4杯目:「山椒」をつぶしながら熱燗をつける

SAKEカクテルは「熱燗」もあります。

「生の山椒をつぶしながら燗にしました」といただいたのは、石川県・白藤酒造の「白菊」。おちょこを口に近づけると、フレッシュな山椒(生山椒だからフルーツみたい!)の香りがあり、飲むとスーッと鼻に抜けます。そのままの流れでお酒のあまみ、こっくり感が。

そうか、熱燗の最初の「むわっと」したお酒感が山椒に置き換わっているのか。すごい、これありです! 家でやりたい。

どっしりタイプの「HINEMOS ICHIJI」も生山椒燗に。さらにきのこキムチと一緒にいただくと、あまみ、旨味がキムチと相乗効果でアップ、後あじは山椒の刺激に置き換わります。

お酒はもちろんですが、バーテンダーのももたそさんがすごい。「味変」とかそういうレベルではなく、味を感じる要素を自由に出し入れしています。

デザート:甘酒+オリーブオイル

デザートにいただいたのが「甘酒」。上にオリーブオイルとミント、胡椒がかかっています。今日もっともカクテルっぽい見た目です。

……おお、おもしろい。甘酒だけど、甘酒特有の甘ったるさがなく、するりといけます。余韻もかるいです。

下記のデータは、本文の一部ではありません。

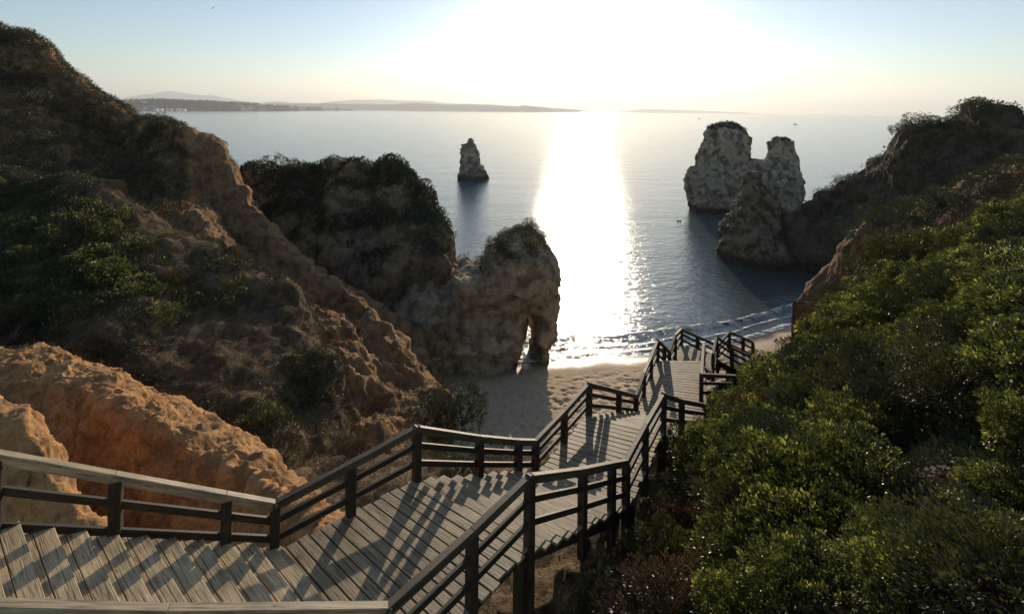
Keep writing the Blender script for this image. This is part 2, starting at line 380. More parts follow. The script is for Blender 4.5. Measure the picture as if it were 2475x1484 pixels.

「上のオリーブオイルの層が先に口に入ってコーティングし、そこにどろっとした甘酒が入ってきます。口のなかで味の感じ方が変わっていきます」

SAKEカクテル。そもそもの認識が変わった

(そのほかにもいろいろいただきました)

冒頭にあったSAKEカクテルの認識が、かわりました。

 ×SAKEでカクテルっぽいおいしい飲み物をつくる
 ◯SAKEのいいところを引き出してより美味しく飲む

だったのですね。本当におもしろい。

また、SAKEカクテルって「お酒飲まない人」向きだと思ってましたが、むしろお酒好きな人、SAKE好きな人こそ体験してほしいです。笑ってしまうほどお酒の感じ方が変わりますよ。